Here how we can connect this Bhāgavatam definition with the one given in the glossary, which, I presume, was taken from Śrīla Bhaktisiddhānta’s usage. Advaya-jñāna is “knowledge that there is no difference between Kṛṣṇa and His names, forms..” When we say the word “Kṛṣṇa” and we do not see His personal presence and His direct control over everything else present in our view we are being impersonal and we do not possess advaya-jñāna. Once again – advaya-jñāna and advaita are actually opposite. On the advaya-jñāna platform we must see the Lord, on advaita we can’t.

All this talk about definitions and I didn’t even get to the heart of the matter, to why this concept of advaya-jñāna was so important to Śrīla Bhaktisiddhānta – it was one of his go to terms when talking about goals of devotional service. My excuse is that I’ve lost the sense of urgency myself in the time between conceiving this post and sitting down to actually type it. Perhaps I shouldn’t try to invoke it artificially and just go with what I have now.

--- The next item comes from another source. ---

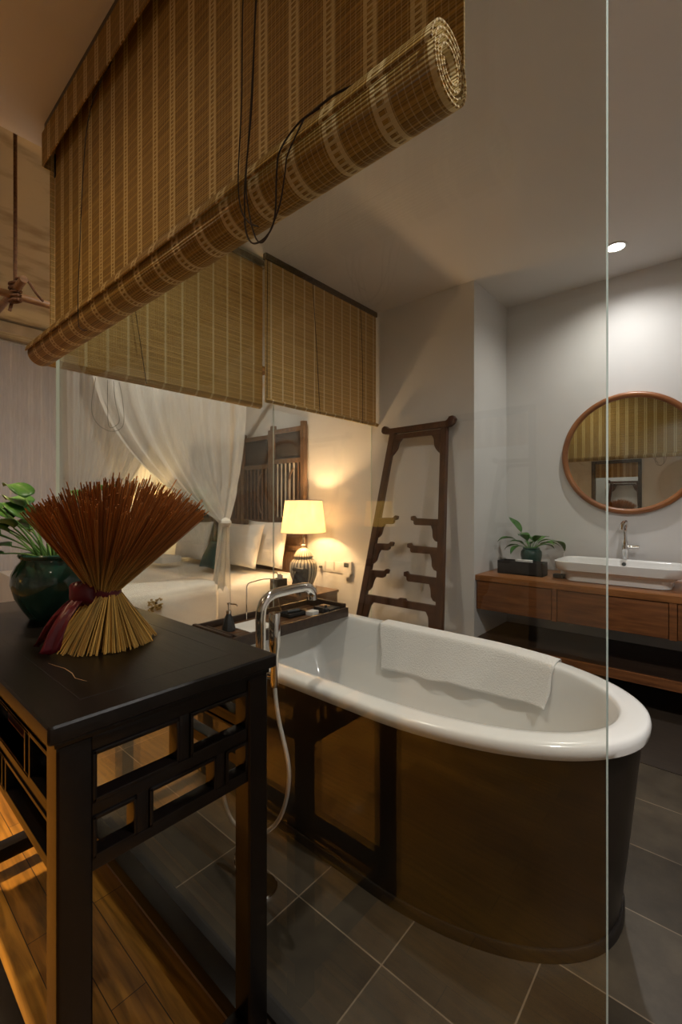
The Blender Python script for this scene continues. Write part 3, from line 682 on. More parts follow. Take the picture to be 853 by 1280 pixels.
# ------------------------------------------------------------------ leaning wooden rack
YT, YB, ZTOP = 3.15, 2.70, 1.88
def rk(x, z, off=0):
    y = YB + (YT-YB)*z/ZTOP; return Vector((x, y-off, z))
def rack(name, label, cat, T, s=1.0):
    r_ = thing(name, label, cat, T(Vector((-1.83, 2.70, 0))))
    F = lambda x, z, off=0: T(rk(x, z, off))
    nrm = (T(rk(0, 0, 1))-T(rk(0, 0, 0))).normalized()
    up_ = nrm
    def pr_(b, poly, d=.034, off=.0): b.prism([F(x, z, off) for x, z in poly], nrm*d)
    for sg, xt, xb in ((-1, -2.128, -2.225), (1, -1.655, -1.50+.03)):
        MB().bar(F(xt, 1.86, .018), F(xb+sg*.0, .0, .018), .052, .040, up=nrm).build('upright', 'rack_wood', r_, bevel=.004)
    b = MB(); poly = [(-2.19, 1.84), (-1.62, 1.84), (-1.60, 1.845), (-1.575, 1.865), (-1.565, 1.90), (-1.585, 1.925), (-1.615, 1.92), (-1.625, 1.90), (-1.64, 1.89), (-2.17, 1.885), (-2.19, 1.90), (-2.215, 1.915), (-2.24, 1.90), (-2.24, 1.865), (-2.22, 1.845)]
    pr_(b, poly, .05, -.005); b.build('top_bar', 'rack_wood', r_, bevel=.003)
    b = MB(); pr_(b, [(-2.10, 1.79), (-1.68, 1.79), (-1.68, 1.83), (-2.10, 1.83)], .028, .004); b.build('upper_rail', 'rack_wood', r_, bevel=.003)
    for sg in (-1, 1):
        xe = (-2.105 if sg < 0 else -1.680)
        b = MB(); q = -sg
        pr_(b, [(xe, 1.79), (xe+q*.075, 1.79), (xe+q*.05, 1.755), (xe+q*.04, 1.70), (xe+q*.015, 1.665), (xe-q*.012, 1.64)], .024, .006); b.build('corner_bracket', 'rack_wood', r_, bevel=.002)
    for z in (1.13, .925, .715):
        for sg in (-1, 1):
            t = (1.86-z)/1.86
            xe = (-2.128+(-.097)*t+.022) if sg < 0 else (-1.655+.185*t-.022)
            q = -sg; ln = .155+.02*t; b = MB()
            if sg > 0: xi = -1.835+.0*t; ln = abs(xe-xi)
            pr_(b, [(xe, z-.04), (xe+q*(ln-.035), z-.04), (xe+q*(ln-.02), z-.028), (xe+q*(ln-.018), z-.010), (xe+q*(ln+.008), z-.004), (xe+q*(ln+.012), z+.024), (xe+q*(ln-.012), z+.030), (xe+q*(ln-.03), z+.012), (xe, z+.008)], .030, .004)
            pr_(b, [(xe, z-.04), (xe+q*.062, z-.04), (xe+q*.045, z-.075), (xe+q*.036, z-.125), (xe+q*.015, z-.150), (xe-q*.005, z-.155)], .022, .007)
            b.build('shelf_arm', 'rack_wood', r_, bevel=.002)
    t = (1.86-.51)/1.86
    b = MB(); xl_ = -2.128-.097*t; xr_ = -1.655+.185*t
    pr_(b, [(xl_, .485), (xr_, .485), (xr_, .535), (-1.80, .535), (-1.81, .548), (-1.86, .548), (-1.87, .535), (xl_, .535)], .030, .004); b.build('lower_rail', 'rack_wood', r_, bevel=.003)
    for sg in (-1, 1):
        xe = xl_+.02 if sg < 0 else xr_-.02
        b = MB(); q = -sg
        pr_(b, [(xe, .485), (xe+q*.085, .485), (xe+q*.06, .45), (xe+q*.045, .36), (xe+q*.03, .30), (xe-q*.01, .26)], .024, .006); b.build('foot_bracket', 'rack_wood', r_, bevel=.002)
    return r_
rack('towel_rack', 'dark wooden towel rack with upturned arms leaning on the white wall', 'rack', lambda v: Vector(v))
# a similar rack in the doorway behind, seen only in the mirror
rack('towel_rack', 'dark towel rack in the doorway seen inside the round mirror', 'rack', lambda v: Vector((-(v.x)-3.56+.0, -3.49-(v.y-3.2)*.5, v.z*.92)))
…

Let’s take how the term was used in Śrīla Bhaktisiddhānta’s last speech:

    All should remain united in following the āśraya-vigraha, for the sake of serving the advaya-jñāna.

Āśraya-vigraha here can be understood as either the guru (Śrīla Bhaktisiddhānta Sarasvatī himself) or Śrī Rādhā, doesn’t really matter, but look at “for the sake of serving the advaya-jñāna“. Here the term is non-different from Kṛṣṇa Himself. We should follow our ācāryas, all the way up to Śrīmatī Rādhārāṇī, for the sake of serving Kṛṣṇa. See how the meaning of advaya-jñāna is different here from our default interpretation as “knowledge of non-dual substance”. We still see “Kṛṣṇa” and “knowledge” as different and we certainly use these two words differently in our everyday lives, even in conversations on spiritual topics, but this difference is illusory.

The point is that we should strive to achieve the real advaya-jñāna platform where this duality disappears. Unfortunately, we can’t take our opponents with us, we must leave our battles with them behind, they are not real, they are a product of illusion and we shouldn’t be attached. Arguing with atheists, with people from other Vedic schools, with fellow devotees – it’s all illusory, a product of a dual vision. It doesn’t matter, we need to know Kṛṣṇa first, then we can continue our arguments from a proper platform and illuminate these souls with proper advaya-jñāna.